In January of 1979, the Vietnamese, rankled by the Khmer Rouge border skirmishes, liberated the Cambodians from their oppressors. Sam and his family returned home on foot, trying to imagine what might be left of the shambles of their lives. During these years, Ken tried to keep up his correspondence with Sam, but was asked to stop when it became apparent to Sam that his mail was being censored. Ken, a thoughtful person and insightful writer, never forgot about Sam and wondered in a poem at the time whether 'that smile is still a part of you, or if it was torn from you by American bombs, or left as dogmeat out in the Khmer Rouge sun.'

Through a worker from an Australian aid organization, Sam requested a copy of his thesis from the University of Iowa. Sam's signal that he was alive was picked up by Ken and Clark Blaise of the International Writing Program. Their elaborate plans were successful in bringing Sam to the United States in 1992. Sam wrote poem after poem describing his life in the Killing Fields, while Ken developed a new literary skill by translating the poems from Khmer into English. They began to have poetry readings around the country, Kens sonorous voice combining with Sam's chanting of the alternate stanzas in the traditional smot style. Their work inspired several works of fine art and an opera by the composer Mark Bruckner called 'The Krasang Tree.' Coffee House Press published a book of the poems titled 'Sacred Vows,' followed my Sam's memoir, 'Crossing Three Wildernesses.' Walt Whitman, 'The Poet of Democracy,' became an inspiration to Sam who, with Ken, translated many of Whitman's poems into Khmer for the first time. Act I closes with a reading of Whitman's 'Crossing Brooklyn Ferry,' while Sam and Ken ride the Staten Island Ferry overlooking the waters Whitman wrote about. It is a celebration of what unites people across time, distance and cultures.

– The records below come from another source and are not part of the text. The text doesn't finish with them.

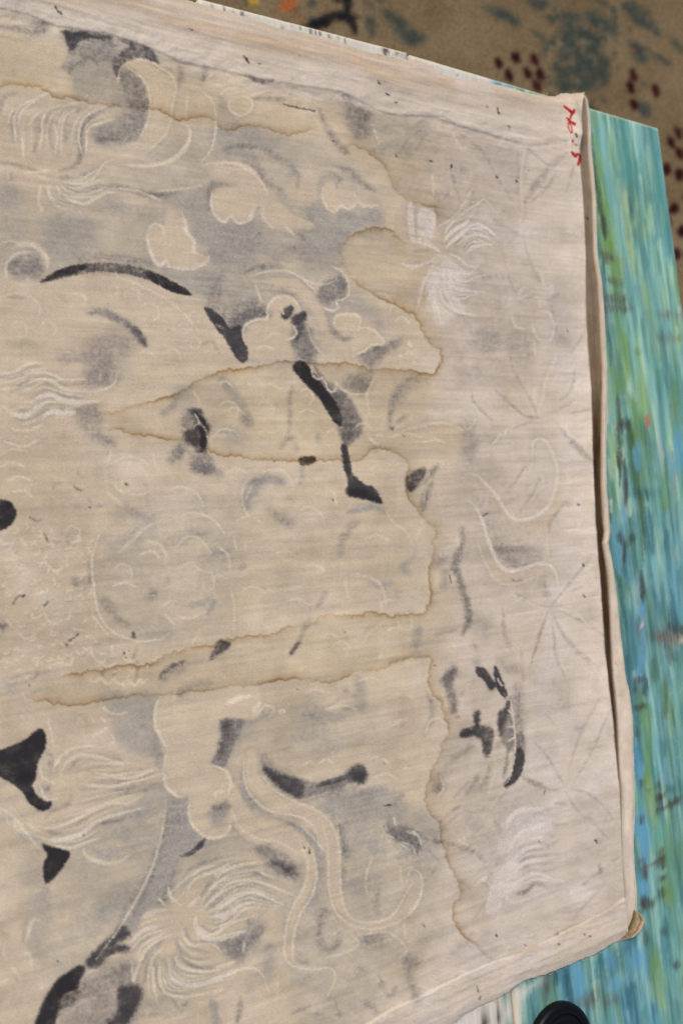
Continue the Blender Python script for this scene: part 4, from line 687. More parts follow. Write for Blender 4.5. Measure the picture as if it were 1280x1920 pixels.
# wet area between the tide lines is a little browner
wet = np.zeros((C.H, C.W), np.float32)
for q in ('190,773 285,751 412,696 550,679 730,692 811,700 824,666 786,610 715,561 643,501 640,457 697,426 768,458 860,420 1010,500 1060,900 1000,1300 960,1650 900,1770 851,1720 862,1672 823,1543 796,1502 840,1374 802,1270 806,1233 720,1255 550,1277 337,1303 128,1323 40,1306 195,1257 348,1214 467,1192 610,1152 796,1147 807,1100 816,1002 762,924 764,864 719,844 677,861 550,867 398,849 262,817',
          '0,60 300,120 480,170 640,190 900,250 1050,300 1000,420 830,420 820,400 734,349 685,279 600,246 420,240 330,225 210,199 86,171 0,160'):
    cov, B = C.cov_fill(P_(q), 6, False); a_, b_, c2, d_ = B
    wet[c2:d_, a_:b_] = np.maximum(wet[c2:d_, a_:b_], cov)
C.rgb *= 1 - (wet * (.3 + .7 * fbm(C.X / 60, C.Y / 60, 61, 3)))[..., None] * (1 - np.array((.985, .973, .945), np.float32))
# small fly specks
for k in range(60):
    x, y = RNG.uniform(-400, 1180), RNG.uniform(-100, 2200)
    C.ops.append(('s', 'n', RNG.uniform(.3, .8), RNG.uniform(.5, 1.1), 1.1, np.array([(x, y), (x + RNG.uniform(-2, 2), y + RNG.uniform(-2, 2))]), False))
C.run()

# ------------------------------------------------------------------ cloth surface
TOP = P_('-400,-215 -200,-158 0,-103 200,-45 372,5 400,14 449,27 475,35 520,51 550,56 610,69 644,79 670,92 700,99 726,103 760,111 786,113 809,124 835,141 857,146 880,149 924,157 965,165 987,174 1015,178 1033,179 1040,180 1055,174 1075,175 1091,174 1098,182')
RIM = P_('1098,182 1101,190 1106,225 1107,270 1113,322 1117,375 1119,470 1122,494 1128,531 1132,587 1134,644 1137,692 1136,775 1134,850 1135,910 1140,980 1142,997 1138,1018 1148,1070 1155,1130 1162,1200 1171,1270 1177,1295 1184,1345 1186,1401 1188,1457 1190,1495 1188,1570 1188,1600 1190,1630 1193,1665 1194,1690 1193,1710')
BOT = P_('-400,2460 0,2290 300,2165 500,2075 760,1958 848,1920 875,1899 901,1886 927,1875 950,1862 968,1848 987,1837 1021,1828 1055,1815 1088,1800 1118,1788 1141,1773 1160,1764 1180,1752 1193,1710')
LEFT = P_('-400,-215 -400,300 -400,1000 -400,1700 -400,2460')
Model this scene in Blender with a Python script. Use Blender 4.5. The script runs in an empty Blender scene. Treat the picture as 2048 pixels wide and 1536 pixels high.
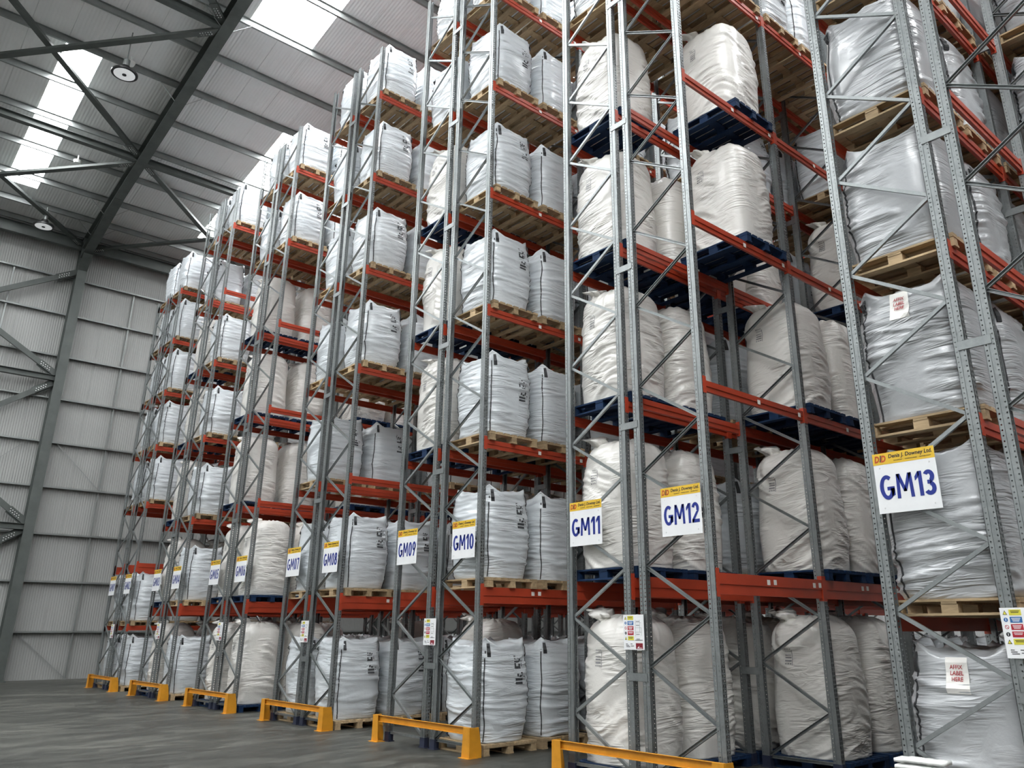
import bpy, math, random
from mathutils import Vector, noise, Matrix
random.seed(7)
S = bpy.context.scene
COL = S.collection

# ------------------------------------------------------------------ camera
CX, CY, CZ = -7.674, -8.0742, 1.70
YAW, PITCH, ROLL = 0.7347, 0.3333, -0.0006
cd = bpy.data.cameras.new('camera')
cam = bpy.data.objects.new('camera', cd)
COL.objects.link(cam)
S.camera = cam
f = Vector((math.sin(YAW) * math.cos(PITCH), math.cos(YAW) * math.cos(PITCH), math.sin(PITCH)))
r = Vector((math.cos(YAW), -math.sin(YAW), 0))
u = r.cross(f)
r2 = r * math.cos(ROLL) + u * math.sin(ROLL)
u2 = -r * math.sin(ROLL) + u * math.cos(ROLL)
m = Matrix((r2, u2, -f)).transposed().to_4x4()
m.translation = Vector((CX, CY, CZ))
cam.matrix_world = m
cd.sensor_width = 36.0
cd.lens = 1602.5 / 2048 * 36.0
cd.shift_x = -67.7 / 2048
cd.shift_y = -62.9 / 2048
cd.clip_start = 0.05
cd.clip_end = 200

# ------------------------------------------------------------------ world, light, exposure
ROOFLIGHT = 21.0
LAMP = 0.28
S.view_settings.view_transform = 'Standard'
S.view_settings.look = 'None'
S.view_settings.gamma = 1.0
S.view_settings.use_curve_mapping = False
S.view_settings.exposure = 0.46
w = bpy.data.worlds.new('sky')
S.world = w
w.use_nodes = True
w.node_tree.nodes['Background'].inputs[0].default_value = (0.75, 0.82, 0.9, 1)
w.node_tree.nodes['Background'].inputs[1].default_value = 1.0
S.cycles.max_bounces = 9
S.cycles.diffuse_bounces = 6
S.cycles.glossy_bounces = 3
S.cycles.transparent_max_bounces = 9
S.cycles.caustics_reflective = False
S.cycles.caustics_refractive = False

# ------------------------------------------------------------------ material helpers
class NT:
    def __init__(s, name):
        s.m = bpy.data.materials.new(name)
        s.m.use_nodes = True
        s.t = s.m.node_tree
        s.b = s.t.nodes['Principled BSDF']
        s.out = s.t.nodes['Material Output']
    def n(s, typ, **kw):
        x = s.t.nodes.new(typ)
        for k, v in kw.items():
            setattr(x, k, v)
        return x
    def l(s, a, b):
        s.t.links.new(a, b)
    def math(s, op, a, b=None, c=None):
        x = s.n('ShaderNodeMath', operation=op)
        for i, v in enumerate((a, b, c)):
            if v is None:
                continue
            if isinstance(v, (int, float)):
                x.inputs[i].default_value = v
            else:
                s.l(v, x.inputs[i])
        return x.outputs[0]
    def mapped(s, scale, src='Object', rnd=False):
        tc = s.n('ShaderNodeTexCoord')
        mp = s.n('ShaderNodeMapping')
        mp.inputs['Scale'].default_value = scale
        s.l(tc.outputs[src], mp.inputs['Vector'])
        if rnd:
            oi = s.n('ShaderNodeObjectInfo')
            mu = s.n('ShaderNodeVectorMath', operation='SCALE')
            cb = s.n('ShaderNodeCombineXYZ')
            for i in range(3):
                s.l(oi.outputs['Random'], cb.inputs[i])
            mu.inputs['Scale'].default_value = 37.0
            s.l(cb.outputs[0], mu.inputs[0])
            s.l(mu.outputs[0], mp.inputs['Location'])
        return mp.outputs[0]
    def noise(s, vec, scale, detail=3, rough=0.5, dist=0.0):
        x = s.n('ShaderNodeTexNoise')
        x.inputs['Scale'].default_value = scale
        x.inputs['Detail'].default_value = detail
        x.inputs['Roughness'].default_value = rough
        x.inputs['Distortion'].default_value = dist
        s.l(vec, x.inputs['Vector'])
        return x.outputs['Fac']
    def ramp(s, fac, stops):
        x = s.n('ShaderNodeValToRGB')
        e = x.color_ramp.elements
        while len(e) < len(stops):
            e.new(0.5)
        for i, (p, c) in enumerate(stops):
            e[i].position = p
            e[i].color = (*c, 1) if len(c) == 3 else c
        s.l(fac, x.inputs[0])
        return x.outputs[0]
    def bump(s, h, strength, dist, normal=None):
        x = s.n('ShaderNodeBump')
        x.inputs['Strength'].default_value = strength
        x.inputs['Distance'].default_value = dist
        s.l(h, x.inputs['Height'])
        if normal is not None:
            s.l(normal, x.inputs['Normal'])
        s.l(x.outputs[0], s.b.inputs['Normal'])
        return x.outputs[0]
    def base(s, col, rough=0.5, metal=0.0, spec=0.5):
        s.b.inputs['Base Color'].default_value = (*col, 1)
        s.b.inputs['Roughness'].default_value = rough
        s.b.inputs['Metallic'].default_value = metal
        s.b.inputs['Specular IOR Level'].default_value = spec

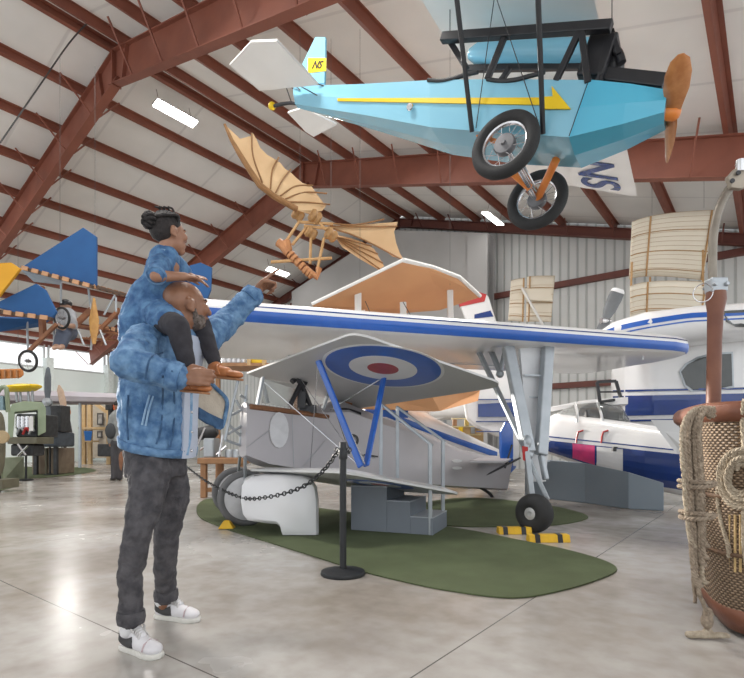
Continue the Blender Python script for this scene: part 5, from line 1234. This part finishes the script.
def head(mb, c, f, u, sc=1.0, child=False):
    c = V(c); f = V(f).normalized(); u = V(u); u = (u-f*u.dot(f)).normalized(); s = f.cross(u); ax = (f, s, u)
    P = lambda a, b, h: c+(f*a+s*b+u*h)*sc
    E = lambda a, b, h, r: mb.ell(P(a,b,h), tuple(x*sc for x in r), ax, 20, 14)
    E(-.012,0,.034,(.100,.079,.088)); E(.030,0,-.005,(.066,.066,.085)); E(.030,0,-.055,(.062,.058,.052)); E(.066,0,-.088,(.030,.034,.026))
    E(.084,0,.034,(.016,.052,.013))
    mb.cap(P(.090,0,.028), P(.114 if not child else .104,0,-.014), .011*sc, .015*sc); E(.104 if not child else .097,0,-.018,(.014,.021,.011))
    E(.092,0,-.046,(.013,.027,.008)); E(.089,0,-.060,(.014,.024,.009))
    for q in (1,-1):
        E(.070,.040*q,-.010,(.028,.026,.028)); 
        E(-.012,.077*q,.0,(.024,.012,.034)); E(-.020,.086*q,.012,(.016,.010,.020)); E(-.006,.082*q,-.026,(.010,.008,.012))
    return P, ax
def eyes(P, ax, sc, parent):
    for q in (1,-1):
        e = obj('eye', MB().ell(P(.081,.032*q,.012), tuple(x*sc for x in (.012,.014,.009)), ax), mat('eye_white', (.75,.72,.68), .2), parent, smooth=True)
        obj('iris', MB().ell(P(.0905,.0325*q,.012), tuple(x*sc for x in (.004,.0065,.0065)), ax), mat('dark_iris', (.03,.018,.01), .15), e, smooth=True)
        obj('eyebrow', MB().cap(P(.092,.018*q,.033), P(.078,.052*q,.036), .005*sc, .0035*sc), mat('black_hair', (.018,.015,.015), .7), parent, smooth=True)
def denim(name, c1, c2):
    m = mat(name, c1, .85, 0, c2, 20, .8, 30, detail=8); return m
DEN = denim('denim_blue', (.17,.31,.50), (.05,.13,.28)); DENL = denim('denim_light', (.34,.48,.64), (.13,.27,.47)); DEND = denim('denim_dark', (.05,.12,.24), (.03,.075,.16))
JEAN = denim('charcoal_jeans', (.095,.090,.098), (.045,.043,.05))
SKIN = mat('dark_skin', (.30,.145,.085), .42, 0, (.24,.11,.06), 18, .05, 90); SKINC = mat('brown_skin', (.36,.185,.115), .45, 0, (.31,.15,.09), 18)
STITCH = mat('pale_stitching', (.42,.46,.50), .8)
def shoe(parent, heel, toe, side_near, sc=1.0):
    heel = V((heel.x,heel.y,0)); toe = V((toe.x,toe.y,0)); d = (toe-heel); L_ = d.length; d.normalize(); s = d.cross(UP); P = lambda a, b, h: heel+d*(a*L_)+s*b+UP*h
    so = mat('sole_offwhite', (.72,.70,.66), .6, 0, (.62,.60,.55), 20); wh = mat('shoe_white', (.74,.72,.74), .55, 0, (.68,.66,.69), 12); bk = mat('shoe_black', (.03,.03,.032), .5)
    out = [(0,.0),(.02,.026),(.10,.036),(.3,.036),(.5,.038),(.7,.047),(.85,.045),(.95,.030),(1.0,.0),(.95,-.032),(.85,-.046),(.7,-.046),(.5,-.036),(.3,-.036),(.10,-.036),(.02,-.026)]
    rings = []
    for h, k in ((.001,.97),(.010,1.0),(.020,1.0),(.026,.96)): rings.append([P(.5+(a-.5)*k, b*k, h) for a, b in out])
    sole = obj('shoe_sole', MB().loft(rings), so, parent, smooth=True)
    up = MB(); up.cap(P(.14,0,.055), P(.15,0,.085), .037, .036); up.cap(P(.16,0,.06), P(.30,0,.085), .036, .036); up.cap(P(.28,0,.085), P(.52,0,.062), .034, .034)
    up.cap(P(.20,0,.045), P(.55,0,.045), .036, .038); up.cap(P(.5,0,.052), P(.78,0,.042), .038, .036); up.ell(P(.80,0,.040), (.050,.044,.030), (d,s,UP)); up.ell(P(.12,0,.05), (.034,.035,.04), (d,s,UP))
    u = obj('shoe_upper', up, wh, parent, remesh=.005, relax=6)
    # black sweep on each side and black heel
    cv = [(.04,.086),(.12,.074),(.22,.068),(.32,.072),(.42,.084)]; lo = [(.04,.070),(.10,.050),(.2,.036),(.32,.030),(.45,.032)]
    tree = BVHTree.FromPolygons([tuple(v) for v in up.v], up.f)
    for q in (1,-1):
        def hit(a, h):
            r = tree.ray_cast(P(a,q*.2,h), -s*q); return (r[0] if r[0] is not None else P(a,q*.036,h))+s*q*.005
        cu_ = spline([V((a,h,0)) for a,h in cv],4); cl_ = spline([V((a,h,0)) for a,h in lo],4); rr = []
        for ca, cb in zip(cu_, cl_):
            row = [hit(lerp(ca.x,cb.x,k/4), lerp(ca.y,cb.y,k/4)) for k in range(5)]; rr.append(row+[p-s*q*.010 for p in (row[4],row[0])])
        obj('shoe_sweep', MB().loft(rr), bk, u, smooth=True)
    obj('heel_patch', MB().ell(P(.075,0,.085), (.020,.030,.028), (d,s,UP)), bk, u, smooth=True)
    tg = MB(); tg.cap(P(.27,0,.128), P(.55,0,.088), .020, .018); obj('shoe_tongue', tg, wh, u, remesh=.006)
    for i in range(6):
        a = .33+i*.045; h = .132-.0075*i
        obj('lace', MB().tube(spline([P(a,-.028,h-.016), P(a+.012,-.012,h+.004), P(a-.005,.012,h+.004), P(a+.012,.028,h-.016)],5), .0050, 6), mat('lace_grey', (.60,.58,.57), .8), u, smooth=True)
    for q in (1,-1): obj('lace', MB().tube(spline([P(.34,0,.126), P(.36,.02*q,.136), P(.41,.035*q,.122), P(.45,.03*q,.10)],6), .0045, 6), mat('lace_grey', (.60,.58,.57), .8), u, smooth=True)
    obj('toe_seam', MB().tube([P(.74+.0*b,b,h) for b,h in ((-.046,.034),(-.034,.064),(0,.079),(.034,.064),(.046,.034))], .004, 5), mat('seam_pink', (.52,.40,.42), .7), u)
    return u

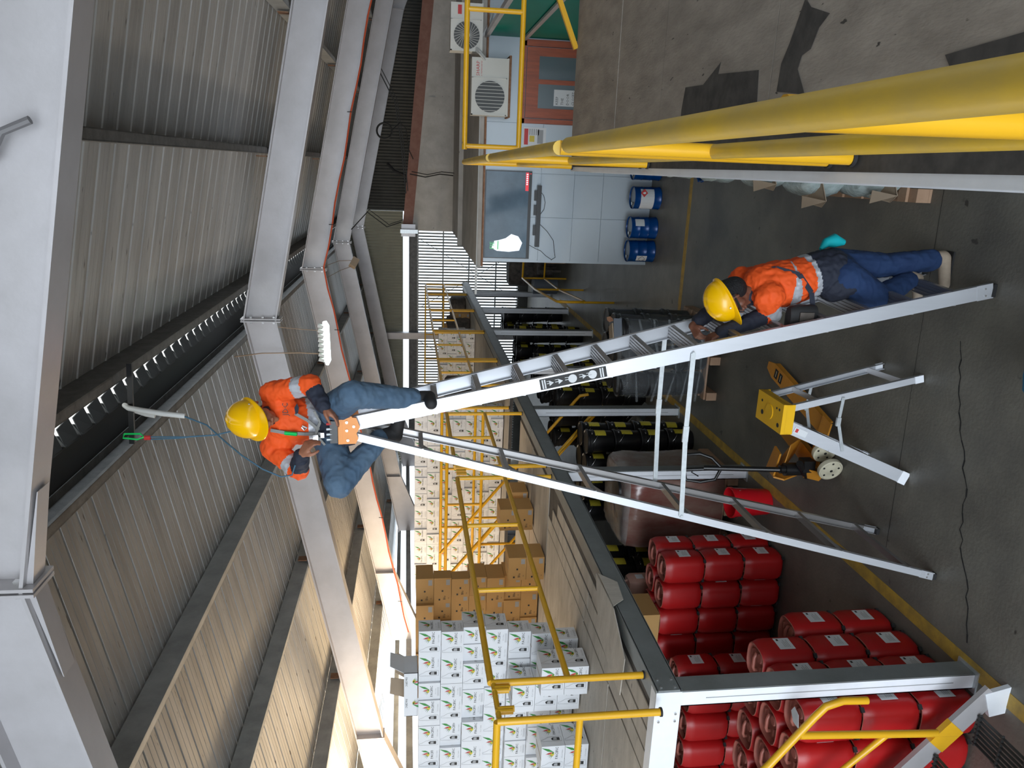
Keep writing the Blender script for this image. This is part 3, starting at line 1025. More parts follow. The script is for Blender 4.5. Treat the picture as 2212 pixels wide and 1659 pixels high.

Act II concerns Sam's monkhood. He was ordained a Buddhist monk in The Bronx, New York, in 2000. He spent a few months at the temple meditating and ministering to the people. He speaks of a hermit once telling him, 'We come to take something or we come for peace. It's the mystery in our nature.' While the second act explores his spiritual side, it is not afraid to delve into the political aspects of Sams journey. He is as angry about the political follies that ruined his country as he is passionate about the universal longing for 'peace, freedom and democracy.'

At the same time, in Act III, Ken realizes a lifelong ambition to travel to Cambodia to trace episodes in Sam's life and to meet Sam's wife, Sim Syna, who remained in Cambodia involuntarily. He is frozen into silence when Syna takes him into the jungle on a motor bike where she finds the house where she lost the twins. They come face-to-face with one of the midwives who murdered her and Sam's twins 24 years earlier. Syna remains gracious, but the murderess is visibly shaken by the encounter. In the emotional climax, Ken walks down to the bank of the Mekong River where he imagines Sam had buried the twins. The movie ends on the positive note of seeing the children of Cambodia enjoying the era of peace, amid Sam's incanted blessing for his people.